Express & Star

Barbara wowing the crowds for one final time on farewell tour

Barbara Dickson - Town Hall, Birmingham – The Farewell Band Tour

Barbara Dickson

This might be the last time Barbara Dickson appears in Birmingham, at least with a band if the title of the tour is anything to go by.

The 76-year-old Dunfermline native referenced playing the same venue in the 1970s before it had been refurbished and was all standing – indeed the whole evening provided plenty of reminiscing musically from her career which started in terms of singles in 1974, though she had already released four albums.

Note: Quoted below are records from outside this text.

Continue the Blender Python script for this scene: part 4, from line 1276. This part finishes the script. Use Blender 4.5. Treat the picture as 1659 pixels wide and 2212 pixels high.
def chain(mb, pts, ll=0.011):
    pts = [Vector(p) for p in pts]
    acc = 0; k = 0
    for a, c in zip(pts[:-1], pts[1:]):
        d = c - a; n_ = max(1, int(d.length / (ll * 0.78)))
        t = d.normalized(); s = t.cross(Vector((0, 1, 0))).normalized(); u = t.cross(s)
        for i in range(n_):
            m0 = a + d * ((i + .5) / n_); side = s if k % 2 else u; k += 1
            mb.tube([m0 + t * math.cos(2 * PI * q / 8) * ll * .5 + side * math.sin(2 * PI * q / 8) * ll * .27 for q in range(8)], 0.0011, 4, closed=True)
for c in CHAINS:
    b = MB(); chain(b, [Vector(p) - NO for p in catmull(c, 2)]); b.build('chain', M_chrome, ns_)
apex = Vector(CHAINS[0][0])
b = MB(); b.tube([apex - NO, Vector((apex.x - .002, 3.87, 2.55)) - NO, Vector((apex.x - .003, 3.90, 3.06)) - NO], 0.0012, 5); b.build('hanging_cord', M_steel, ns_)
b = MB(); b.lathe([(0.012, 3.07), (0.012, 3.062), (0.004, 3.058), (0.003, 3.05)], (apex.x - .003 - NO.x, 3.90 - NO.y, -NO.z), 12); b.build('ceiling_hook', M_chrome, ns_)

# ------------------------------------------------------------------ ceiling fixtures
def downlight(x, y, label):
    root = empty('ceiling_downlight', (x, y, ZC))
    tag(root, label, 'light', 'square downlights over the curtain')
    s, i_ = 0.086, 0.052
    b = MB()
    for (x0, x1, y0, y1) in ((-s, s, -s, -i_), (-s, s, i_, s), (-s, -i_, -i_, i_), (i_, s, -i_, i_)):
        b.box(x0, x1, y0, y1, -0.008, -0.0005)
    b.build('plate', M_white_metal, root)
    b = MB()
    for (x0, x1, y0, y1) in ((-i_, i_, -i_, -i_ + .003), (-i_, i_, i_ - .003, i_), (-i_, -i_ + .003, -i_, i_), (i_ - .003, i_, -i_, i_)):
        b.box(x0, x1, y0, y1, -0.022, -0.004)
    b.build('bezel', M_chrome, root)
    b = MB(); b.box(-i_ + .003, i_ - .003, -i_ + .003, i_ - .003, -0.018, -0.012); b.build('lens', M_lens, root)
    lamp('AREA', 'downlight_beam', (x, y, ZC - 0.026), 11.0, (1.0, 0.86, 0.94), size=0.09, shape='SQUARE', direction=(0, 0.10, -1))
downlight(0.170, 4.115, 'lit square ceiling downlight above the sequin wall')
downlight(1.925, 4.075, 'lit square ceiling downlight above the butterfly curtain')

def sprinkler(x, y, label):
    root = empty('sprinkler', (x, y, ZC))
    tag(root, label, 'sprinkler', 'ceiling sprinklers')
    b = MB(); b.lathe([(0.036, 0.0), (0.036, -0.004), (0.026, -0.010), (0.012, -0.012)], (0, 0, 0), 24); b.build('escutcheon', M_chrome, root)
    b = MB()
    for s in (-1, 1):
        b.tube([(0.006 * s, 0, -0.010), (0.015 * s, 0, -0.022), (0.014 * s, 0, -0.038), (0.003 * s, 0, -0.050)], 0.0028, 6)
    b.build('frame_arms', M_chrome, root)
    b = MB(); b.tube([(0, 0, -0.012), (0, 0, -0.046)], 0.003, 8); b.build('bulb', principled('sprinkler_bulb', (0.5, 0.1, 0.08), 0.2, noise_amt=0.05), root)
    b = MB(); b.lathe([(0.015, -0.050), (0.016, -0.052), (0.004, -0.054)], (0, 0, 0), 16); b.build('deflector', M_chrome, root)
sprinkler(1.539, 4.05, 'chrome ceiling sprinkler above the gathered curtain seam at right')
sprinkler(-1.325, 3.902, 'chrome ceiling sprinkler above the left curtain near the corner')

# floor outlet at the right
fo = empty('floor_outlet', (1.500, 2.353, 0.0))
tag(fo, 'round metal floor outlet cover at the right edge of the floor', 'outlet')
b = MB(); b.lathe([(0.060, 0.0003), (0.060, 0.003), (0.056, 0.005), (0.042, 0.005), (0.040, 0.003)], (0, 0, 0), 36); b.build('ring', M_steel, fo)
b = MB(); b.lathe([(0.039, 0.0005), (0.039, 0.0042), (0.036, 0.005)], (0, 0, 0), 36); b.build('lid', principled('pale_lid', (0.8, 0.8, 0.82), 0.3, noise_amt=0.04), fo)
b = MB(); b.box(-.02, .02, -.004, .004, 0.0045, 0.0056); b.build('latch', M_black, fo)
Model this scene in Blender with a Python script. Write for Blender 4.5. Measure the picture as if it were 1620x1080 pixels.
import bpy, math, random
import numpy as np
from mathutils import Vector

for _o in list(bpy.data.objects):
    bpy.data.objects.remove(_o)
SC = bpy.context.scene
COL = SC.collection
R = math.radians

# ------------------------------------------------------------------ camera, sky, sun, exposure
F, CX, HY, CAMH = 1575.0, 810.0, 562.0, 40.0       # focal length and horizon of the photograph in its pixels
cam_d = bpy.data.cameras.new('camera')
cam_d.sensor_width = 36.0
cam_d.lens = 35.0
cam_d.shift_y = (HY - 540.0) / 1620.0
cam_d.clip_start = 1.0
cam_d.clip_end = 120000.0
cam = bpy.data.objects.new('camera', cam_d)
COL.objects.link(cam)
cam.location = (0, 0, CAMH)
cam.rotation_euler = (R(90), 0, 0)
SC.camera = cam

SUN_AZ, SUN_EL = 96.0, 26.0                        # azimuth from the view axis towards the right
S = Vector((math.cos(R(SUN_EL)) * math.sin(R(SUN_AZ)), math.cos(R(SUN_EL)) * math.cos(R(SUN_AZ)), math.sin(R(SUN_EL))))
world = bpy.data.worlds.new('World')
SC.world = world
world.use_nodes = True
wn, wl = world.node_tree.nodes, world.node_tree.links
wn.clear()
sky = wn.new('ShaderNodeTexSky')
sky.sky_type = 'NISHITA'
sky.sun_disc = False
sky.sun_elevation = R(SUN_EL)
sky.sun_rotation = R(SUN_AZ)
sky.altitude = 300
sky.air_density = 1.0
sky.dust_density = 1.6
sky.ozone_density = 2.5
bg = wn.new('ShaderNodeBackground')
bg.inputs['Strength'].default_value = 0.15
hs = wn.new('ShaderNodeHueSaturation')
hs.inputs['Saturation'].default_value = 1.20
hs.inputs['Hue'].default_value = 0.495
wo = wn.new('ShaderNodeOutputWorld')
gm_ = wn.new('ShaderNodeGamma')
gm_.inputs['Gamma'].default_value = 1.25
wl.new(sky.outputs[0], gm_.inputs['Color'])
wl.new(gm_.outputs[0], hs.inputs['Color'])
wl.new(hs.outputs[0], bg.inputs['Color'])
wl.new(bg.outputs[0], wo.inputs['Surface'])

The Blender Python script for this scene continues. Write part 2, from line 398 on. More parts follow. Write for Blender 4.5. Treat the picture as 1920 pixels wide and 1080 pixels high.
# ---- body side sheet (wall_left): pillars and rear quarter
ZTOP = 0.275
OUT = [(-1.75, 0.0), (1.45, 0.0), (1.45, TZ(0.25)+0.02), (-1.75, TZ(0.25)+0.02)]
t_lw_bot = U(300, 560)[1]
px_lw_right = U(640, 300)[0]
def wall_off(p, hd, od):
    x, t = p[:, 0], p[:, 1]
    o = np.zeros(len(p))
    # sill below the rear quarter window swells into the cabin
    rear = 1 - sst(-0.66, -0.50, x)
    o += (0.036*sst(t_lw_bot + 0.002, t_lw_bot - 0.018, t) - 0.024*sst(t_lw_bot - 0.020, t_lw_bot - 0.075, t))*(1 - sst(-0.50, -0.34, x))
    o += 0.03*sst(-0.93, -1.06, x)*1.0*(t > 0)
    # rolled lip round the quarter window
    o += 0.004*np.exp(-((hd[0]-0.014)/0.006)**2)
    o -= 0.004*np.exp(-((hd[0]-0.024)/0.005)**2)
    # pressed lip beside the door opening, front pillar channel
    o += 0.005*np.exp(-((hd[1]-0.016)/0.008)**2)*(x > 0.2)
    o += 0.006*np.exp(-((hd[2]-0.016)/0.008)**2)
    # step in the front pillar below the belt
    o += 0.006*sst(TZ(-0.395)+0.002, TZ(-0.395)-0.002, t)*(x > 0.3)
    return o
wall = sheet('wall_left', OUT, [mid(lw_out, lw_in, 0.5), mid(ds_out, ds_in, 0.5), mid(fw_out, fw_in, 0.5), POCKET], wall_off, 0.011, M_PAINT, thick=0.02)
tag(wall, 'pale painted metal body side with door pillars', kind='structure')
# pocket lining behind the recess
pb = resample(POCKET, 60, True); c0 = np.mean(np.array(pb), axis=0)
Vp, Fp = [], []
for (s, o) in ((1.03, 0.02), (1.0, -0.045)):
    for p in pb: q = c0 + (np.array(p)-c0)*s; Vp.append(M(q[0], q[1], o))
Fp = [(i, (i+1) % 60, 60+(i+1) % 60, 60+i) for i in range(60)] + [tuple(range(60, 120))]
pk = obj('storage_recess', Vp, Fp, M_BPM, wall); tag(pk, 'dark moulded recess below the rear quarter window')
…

That first single was a double A side of Here Comes the Sun and The Long and Winding Road from the Willy Russell musical John, Paul, George Ringo...& Bert in which she played a singer and pianist, both of which she still does beautifully.

The Russell influence – she also appeared in Blood Brothers – was name checked, as was that of Gerry Rafferty who she performed with in Scottish folk clubs early in her career, and she played a cover of Moonlight and Gold to start the evening off.

But the love of the Beatles was also clear with three covers of their songs, including in the second half of the concert, Across the Universe from the Let it Be album.

One particular highlight of the covers was a rousing and beautiful version of The Times They Are A-Changin by Bob Dillon, who she described as 'The greatest living American.'

As well as the music there were of course stories from her near 55 year career including one of appearing on Top of The Pops for her first hit in 1976 - Answer Me - where she said she was whisked to the television studio in a limousine which she later found she would have to pay for.

There were plenty of traditional folk songs and appropriately January, February, her second biggest charting hit in her own right. She is also known of course for Another Suitcase in Another Hall from Evita which was played, and the number one with Elaine Page, I know Him so Well, which wasn't but strangely made it to the merchandise stand as a pun on a dishcloth.

It was clear that even in the second half of her 70s, her voice was still at a peak level, as was the chemistry with the top class band, members of which she has played with for years. But, it would seem, never live again and on this performance, that would be a shame.